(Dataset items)
━━━━━━━━━━━━━━━━

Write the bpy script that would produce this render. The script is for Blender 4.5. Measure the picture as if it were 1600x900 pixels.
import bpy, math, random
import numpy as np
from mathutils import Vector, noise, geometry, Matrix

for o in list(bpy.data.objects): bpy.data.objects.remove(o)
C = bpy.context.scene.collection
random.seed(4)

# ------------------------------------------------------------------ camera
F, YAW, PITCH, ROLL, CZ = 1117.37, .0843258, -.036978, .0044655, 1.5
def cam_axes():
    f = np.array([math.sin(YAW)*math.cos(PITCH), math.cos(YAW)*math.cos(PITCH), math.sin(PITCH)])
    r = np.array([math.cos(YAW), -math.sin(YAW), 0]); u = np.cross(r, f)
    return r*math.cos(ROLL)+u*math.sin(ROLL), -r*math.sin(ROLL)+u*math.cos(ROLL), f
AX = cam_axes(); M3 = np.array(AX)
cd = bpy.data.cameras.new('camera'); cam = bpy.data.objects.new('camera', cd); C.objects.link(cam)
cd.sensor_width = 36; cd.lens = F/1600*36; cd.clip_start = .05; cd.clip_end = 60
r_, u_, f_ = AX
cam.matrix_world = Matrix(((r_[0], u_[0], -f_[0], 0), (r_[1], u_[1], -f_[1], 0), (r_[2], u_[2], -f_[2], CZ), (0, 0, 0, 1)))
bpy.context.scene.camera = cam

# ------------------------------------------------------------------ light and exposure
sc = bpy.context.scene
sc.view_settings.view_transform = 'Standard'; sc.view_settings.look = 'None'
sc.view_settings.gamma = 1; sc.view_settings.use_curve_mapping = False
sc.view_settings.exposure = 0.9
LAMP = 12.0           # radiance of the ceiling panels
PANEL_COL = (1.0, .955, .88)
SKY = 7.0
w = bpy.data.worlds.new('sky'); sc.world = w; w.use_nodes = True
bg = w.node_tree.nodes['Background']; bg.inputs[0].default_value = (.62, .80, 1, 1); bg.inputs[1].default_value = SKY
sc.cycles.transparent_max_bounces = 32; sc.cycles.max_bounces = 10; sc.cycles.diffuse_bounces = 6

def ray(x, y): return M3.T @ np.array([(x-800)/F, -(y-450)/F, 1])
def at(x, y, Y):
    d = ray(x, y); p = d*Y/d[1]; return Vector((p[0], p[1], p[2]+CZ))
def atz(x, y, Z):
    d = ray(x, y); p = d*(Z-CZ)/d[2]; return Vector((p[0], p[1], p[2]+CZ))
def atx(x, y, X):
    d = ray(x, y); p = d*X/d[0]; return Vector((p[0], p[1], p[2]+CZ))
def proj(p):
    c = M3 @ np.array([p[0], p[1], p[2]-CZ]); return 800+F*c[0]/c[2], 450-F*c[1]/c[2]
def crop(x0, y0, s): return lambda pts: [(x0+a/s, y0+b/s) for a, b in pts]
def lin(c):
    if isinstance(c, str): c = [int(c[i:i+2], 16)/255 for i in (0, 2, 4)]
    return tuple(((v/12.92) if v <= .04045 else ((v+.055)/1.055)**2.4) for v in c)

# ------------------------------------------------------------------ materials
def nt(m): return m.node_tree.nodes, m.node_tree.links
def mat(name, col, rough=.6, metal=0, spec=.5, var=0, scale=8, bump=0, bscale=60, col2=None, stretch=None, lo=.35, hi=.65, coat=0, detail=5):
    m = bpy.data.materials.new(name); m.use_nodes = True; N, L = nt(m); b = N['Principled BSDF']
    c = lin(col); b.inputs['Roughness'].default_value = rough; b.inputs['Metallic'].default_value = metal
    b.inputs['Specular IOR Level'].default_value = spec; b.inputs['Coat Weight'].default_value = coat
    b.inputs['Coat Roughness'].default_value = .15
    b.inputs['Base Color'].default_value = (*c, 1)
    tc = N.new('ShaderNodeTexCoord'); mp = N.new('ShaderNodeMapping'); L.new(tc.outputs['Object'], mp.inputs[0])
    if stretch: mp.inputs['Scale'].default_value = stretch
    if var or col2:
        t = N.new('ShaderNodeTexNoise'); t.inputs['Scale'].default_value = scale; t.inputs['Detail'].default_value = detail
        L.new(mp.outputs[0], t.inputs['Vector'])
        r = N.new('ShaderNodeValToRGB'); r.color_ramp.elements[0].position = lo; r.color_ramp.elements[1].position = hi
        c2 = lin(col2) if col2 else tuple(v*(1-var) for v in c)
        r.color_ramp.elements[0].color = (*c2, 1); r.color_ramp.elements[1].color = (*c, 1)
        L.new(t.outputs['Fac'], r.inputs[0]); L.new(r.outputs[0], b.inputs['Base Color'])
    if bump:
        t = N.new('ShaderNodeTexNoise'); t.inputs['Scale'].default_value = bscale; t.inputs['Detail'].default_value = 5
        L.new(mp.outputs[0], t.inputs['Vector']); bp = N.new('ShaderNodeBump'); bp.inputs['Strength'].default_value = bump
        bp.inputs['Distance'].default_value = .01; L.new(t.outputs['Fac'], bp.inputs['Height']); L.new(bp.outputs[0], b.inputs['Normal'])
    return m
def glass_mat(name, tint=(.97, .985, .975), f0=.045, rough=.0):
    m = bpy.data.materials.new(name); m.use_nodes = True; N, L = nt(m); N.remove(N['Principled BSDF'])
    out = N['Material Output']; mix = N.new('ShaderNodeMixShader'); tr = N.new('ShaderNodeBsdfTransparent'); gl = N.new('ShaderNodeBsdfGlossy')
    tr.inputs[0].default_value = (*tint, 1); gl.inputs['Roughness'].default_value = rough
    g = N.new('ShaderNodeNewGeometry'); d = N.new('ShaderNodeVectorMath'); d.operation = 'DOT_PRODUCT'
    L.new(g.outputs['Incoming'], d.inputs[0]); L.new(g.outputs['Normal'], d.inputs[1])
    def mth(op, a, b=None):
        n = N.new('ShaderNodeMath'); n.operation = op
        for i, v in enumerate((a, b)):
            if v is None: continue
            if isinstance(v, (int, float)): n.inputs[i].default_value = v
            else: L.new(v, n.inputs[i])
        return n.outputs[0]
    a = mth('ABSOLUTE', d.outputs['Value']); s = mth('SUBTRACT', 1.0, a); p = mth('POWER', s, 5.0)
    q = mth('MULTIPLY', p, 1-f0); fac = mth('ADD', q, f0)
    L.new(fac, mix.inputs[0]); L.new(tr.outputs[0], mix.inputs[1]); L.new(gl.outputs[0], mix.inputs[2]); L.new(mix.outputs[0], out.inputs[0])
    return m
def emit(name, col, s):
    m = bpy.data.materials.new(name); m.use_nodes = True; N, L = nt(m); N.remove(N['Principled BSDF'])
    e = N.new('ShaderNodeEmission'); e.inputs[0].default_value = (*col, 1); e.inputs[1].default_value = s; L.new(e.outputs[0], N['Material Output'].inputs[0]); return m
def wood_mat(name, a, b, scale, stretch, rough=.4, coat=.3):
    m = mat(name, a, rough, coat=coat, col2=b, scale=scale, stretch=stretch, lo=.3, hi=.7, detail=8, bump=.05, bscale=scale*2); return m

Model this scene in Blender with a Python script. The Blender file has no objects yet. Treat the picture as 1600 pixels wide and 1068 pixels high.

━━━━━━━━━━━━━━━━

Given instruction: Reproduce exactly, and only, the lines from the start of the entries through the one that contains "bpy.context.scene.camera = cam".

Answer for this exercise:
Write the bpy script that would produce this render. The script is for Blender 4.5. Measure the picture as if it were 1600x900 pixels.
import bpy, math, random
import numpy as np
from mathutils import Vector, noise, geometry, Matrix

for o in list(bpy.data.objects): bpy.data.objects.remove(o)
C = bpy.context.scene.collection
random.seed(4)

# ------------------------------------------------------------------ camera
F, YAW, PITCH, ROLL, CZ = 1117.37, .0843258, -.036978, .0044655, 1.5
def cam_axes():
    f = np.array([math.sin(YAW)*math.cos(PITCH), math.cos(YAW)*math.cos(PITCH), math.sin(PITCH)])
    r = np.array([math.cos(YAW), -math.sin(YAW), 0]); u = np.cross(r, f)
    return r*math.cos(ROLL)+u*math.sin(ROLL), -r*math.sin(ROLL)+u*math.cos(ROLL), f
AX = cam_axes(); M3 = np.array(AX)
cd = bpy.data.cameras.new('camera'); cam = bpy.data.objects.new('camera', cd); C.objects.link(cam)
cd.sensor_width = 36; cd.lens = F/1600*36; cd.clip_start = .05; cd.clip_end = 60
r_, u_, f_ = AX
cam.matrix_world = Matrix(((r_[0], u_[0], -f_[0], 0), (r_[1], u_[1], -f_[1], 0), (r_[2], u_[2], -f_[2], CZ), (0, 0, 0, 1)))
bpy.context.scene.camera = cam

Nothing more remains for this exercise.